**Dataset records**
====
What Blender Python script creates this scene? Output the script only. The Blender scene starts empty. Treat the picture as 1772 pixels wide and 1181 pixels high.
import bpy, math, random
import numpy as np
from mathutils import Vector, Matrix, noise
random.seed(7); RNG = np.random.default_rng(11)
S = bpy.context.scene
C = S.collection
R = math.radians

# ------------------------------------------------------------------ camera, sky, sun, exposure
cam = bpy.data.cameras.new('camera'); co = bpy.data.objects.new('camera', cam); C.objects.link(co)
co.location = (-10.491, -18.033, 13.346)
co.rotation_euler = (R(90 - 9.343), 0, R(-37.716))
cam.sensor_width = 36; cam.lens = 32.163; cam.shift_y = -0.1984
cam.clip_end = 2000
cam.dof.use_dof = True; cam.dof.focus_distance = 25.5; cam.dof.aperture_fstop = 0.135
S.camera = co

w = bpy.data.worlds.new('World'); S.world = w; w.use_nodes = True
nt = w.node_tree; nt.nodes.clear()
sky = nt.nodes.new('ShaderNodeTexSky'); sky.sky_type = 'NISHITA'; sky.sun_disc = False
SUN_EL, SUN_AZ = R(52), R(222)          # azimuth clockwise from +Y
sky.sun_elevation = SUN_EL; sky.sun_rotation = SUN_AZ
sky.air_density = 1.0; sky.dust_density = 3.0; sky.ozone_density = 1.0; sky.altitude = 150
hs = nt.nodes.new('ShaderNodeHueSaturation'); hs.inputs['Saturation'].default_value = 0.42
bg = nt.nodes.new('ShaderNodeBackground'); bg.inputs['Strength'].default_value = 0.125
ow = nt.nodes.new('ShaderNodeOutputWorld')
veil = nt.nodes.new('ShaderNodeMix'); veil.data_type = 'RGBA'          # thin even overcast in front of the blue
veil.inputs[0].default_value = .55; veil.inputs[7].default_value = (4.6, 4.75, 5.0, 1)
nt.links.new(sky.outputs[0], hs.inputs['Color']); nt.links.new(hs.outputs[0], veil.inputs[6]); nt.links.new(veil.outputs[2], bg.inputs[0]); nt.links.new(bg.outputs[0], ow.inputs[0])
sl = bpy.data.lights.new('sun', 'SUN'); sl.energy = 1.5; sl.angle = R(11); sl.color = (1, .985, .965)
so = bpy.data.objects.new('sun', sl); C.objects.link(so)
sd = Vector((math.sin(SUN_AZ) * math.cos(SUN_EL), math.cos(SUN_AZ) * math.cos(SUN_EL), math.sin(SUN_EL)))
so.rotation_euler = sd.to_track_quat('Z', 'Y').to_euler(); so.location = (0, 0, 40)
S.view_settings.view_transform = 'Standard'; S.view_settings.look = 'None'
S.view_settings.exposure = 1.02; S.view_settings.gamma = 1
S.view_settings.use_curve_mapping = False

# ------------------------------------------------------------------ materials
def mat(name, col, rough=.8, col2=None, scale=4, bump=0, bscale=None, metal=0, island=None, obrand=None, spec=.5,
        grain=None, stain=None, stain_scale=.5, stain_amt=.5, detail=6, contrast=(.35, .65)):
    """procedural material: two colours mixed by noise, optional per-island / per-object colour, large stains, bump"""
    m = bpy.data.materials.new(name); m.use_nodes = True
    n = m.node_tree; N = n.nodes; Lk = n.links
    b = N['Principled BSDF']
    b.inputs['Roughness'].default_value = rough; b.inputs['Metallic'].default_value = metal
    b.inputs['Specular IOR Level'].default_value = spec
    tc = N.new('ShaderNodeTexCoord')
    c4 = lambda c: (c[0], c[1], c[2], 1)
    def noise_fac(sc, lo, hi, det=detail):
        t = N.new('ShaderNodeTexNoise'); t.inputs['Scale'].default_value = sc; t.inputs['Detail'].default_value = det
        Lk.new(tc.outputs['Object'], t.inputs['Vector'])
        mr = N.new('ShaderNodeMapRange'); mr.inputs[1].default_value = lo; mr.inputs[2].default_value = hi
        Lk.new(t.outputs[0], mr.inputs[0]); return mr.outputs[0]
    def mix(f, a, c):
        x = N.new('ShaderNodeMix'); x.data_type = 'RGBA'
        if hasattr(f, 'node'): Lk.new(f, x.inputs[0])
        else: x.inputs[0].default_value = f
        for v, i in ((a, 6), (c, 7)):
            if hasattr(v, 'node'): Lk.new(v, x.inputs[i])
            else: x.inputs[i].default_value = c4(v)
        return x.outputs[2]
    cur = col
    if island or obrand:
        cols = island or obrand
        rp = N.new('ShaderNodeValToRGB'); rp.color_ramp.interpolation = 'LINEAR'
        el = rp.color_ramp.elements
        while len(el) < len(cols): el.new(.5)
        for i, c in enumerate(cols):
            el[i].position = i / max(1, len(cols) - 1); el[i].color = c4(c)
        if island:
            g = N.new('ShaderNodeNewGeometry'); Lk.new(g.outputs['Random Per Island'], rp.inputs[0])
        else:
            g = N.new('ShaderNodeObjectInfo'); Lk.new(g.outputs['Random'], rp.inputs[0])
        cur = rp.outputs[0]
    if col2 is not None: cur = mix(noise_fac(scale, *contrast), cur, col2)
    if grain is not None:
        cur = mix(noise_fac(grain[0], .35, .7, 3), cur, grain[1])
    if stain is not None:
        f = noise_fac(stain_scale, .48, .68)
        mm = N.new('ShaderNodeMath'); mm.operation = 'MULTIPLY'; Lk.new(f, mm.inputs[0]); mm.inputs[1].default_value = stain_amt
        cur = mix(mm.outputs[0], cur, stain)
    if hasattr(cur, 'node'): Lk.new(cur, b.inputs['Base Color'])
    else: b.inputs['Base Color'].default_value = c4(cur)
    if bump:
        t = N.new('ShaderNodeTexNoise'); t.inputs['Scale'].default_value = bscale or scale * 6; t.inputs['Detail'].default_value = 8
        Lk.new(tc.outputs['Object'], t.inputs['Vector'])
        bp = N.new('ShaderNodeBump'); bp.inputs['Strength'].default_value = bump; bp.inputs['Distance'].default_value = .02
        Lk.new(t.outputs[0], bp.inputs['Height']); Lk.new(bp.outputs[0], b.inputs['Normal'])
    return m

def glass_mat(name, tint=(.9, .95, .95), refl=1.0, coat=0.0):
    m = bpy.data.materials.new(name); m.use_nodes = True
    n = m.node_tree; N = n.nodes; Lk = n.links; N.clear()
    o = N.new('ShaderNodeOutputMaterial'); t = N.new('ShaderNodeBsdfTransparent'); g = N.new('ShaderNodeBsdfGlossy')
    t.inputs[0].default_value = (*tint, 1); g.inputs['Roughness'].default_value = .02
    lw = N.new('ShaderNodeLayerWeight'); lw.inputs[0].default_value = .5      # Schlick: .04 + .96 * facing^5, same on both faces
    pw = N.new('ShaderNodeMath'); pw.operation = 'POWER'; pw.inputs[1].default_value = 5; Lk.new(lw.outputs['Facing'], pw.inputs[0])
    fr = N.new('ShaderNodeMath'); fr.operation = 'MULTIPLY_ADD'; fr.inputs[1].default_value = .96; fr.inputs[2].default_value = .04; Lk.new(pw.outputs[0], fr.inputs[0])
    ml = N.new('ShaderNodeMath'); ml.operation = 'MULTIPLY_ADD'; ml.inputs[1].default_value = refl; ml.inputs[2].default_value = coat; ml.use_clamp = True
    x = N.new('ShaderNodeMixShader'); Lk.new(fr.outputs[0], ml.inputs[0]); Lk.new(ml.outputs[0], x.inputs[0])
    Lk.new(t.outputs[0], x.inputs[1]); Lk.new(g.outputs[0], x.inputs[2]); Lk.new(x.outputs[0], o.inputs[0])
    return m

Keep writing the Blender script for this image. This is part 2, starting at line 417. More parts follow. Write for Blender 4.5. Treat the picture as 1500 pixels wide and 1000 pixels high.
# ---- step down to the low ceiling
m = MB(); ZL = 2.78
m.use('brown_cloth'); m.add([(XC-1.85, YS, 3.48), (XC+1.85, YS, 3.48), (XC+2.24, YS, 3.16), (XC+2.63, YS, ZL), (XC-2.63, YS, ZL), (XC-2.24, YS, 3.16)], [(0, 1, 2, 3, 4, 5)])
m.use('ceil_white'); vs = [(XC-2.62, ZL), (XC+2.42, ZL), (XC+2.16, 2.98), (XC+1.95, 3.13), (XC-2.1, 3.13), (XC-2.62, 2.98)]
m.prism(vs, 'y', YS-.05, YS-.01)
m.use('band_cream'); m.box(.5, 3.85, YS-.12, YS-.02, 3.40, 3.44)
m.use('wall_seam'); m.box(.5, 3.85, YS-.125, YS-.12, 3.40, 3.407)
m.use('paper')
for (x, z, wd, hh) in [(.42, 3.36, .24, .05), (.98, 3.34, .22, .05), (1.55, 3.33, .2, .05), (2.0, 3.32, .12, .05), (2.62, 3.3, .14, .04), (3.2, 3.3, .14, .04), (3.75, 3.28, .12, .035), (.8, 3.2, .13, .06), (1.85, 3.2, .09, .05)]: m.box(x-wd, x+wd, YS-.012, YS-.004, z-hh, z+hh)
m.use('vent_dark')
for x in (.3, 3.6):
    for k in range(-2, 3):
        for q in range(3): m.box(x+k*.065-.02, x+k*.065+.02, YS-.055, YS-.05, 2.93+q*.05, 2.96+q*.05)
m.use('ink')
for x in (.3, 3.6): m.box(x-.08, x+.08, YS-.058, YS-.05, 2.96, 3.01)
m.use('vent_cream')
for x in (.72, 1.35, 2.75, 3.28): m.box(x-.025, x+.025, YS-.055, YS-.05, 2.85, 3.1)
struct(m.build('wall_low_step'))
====
**Given exercise**
Reproduce exactly the lines from the beginning of the entries above up to and including the line that contains "S.camera = co".

**In response**
What Blender Python script creates this scene? Output the script only. The Blender scene starts empty. Treat the picture as 1772 pixels wide and 1181 pixels high.
import bpy, math, random
import numpy as np
from mathutils import Vector, Matrix, noise
random.seed(7); RNG = np.random.default_rng(11)
S = bpy.context.scene
C = S.collection
R = math.radians

# ------------------------------------------------------------------ camera, sky, sun, exposure
cam = bpy.data.cameras.new('camera'); co = bpy.data.objects.new('camera', cam); C.objects.link(co)
co.location = (-10.491, -18.033, 13.346)
co.rotation_euler = (R(90 - 9.343), 0, R(-37.716))
cam.sensor_width = 36; cam.lens = 32.163; cam.shift_y = -0.1984
cam.clip_end = 2000
cam.dof.use_dof = True; cam.dof.focus_distance = 25.5; cam.dof.aperture_fstop = 0.135
S.camera = co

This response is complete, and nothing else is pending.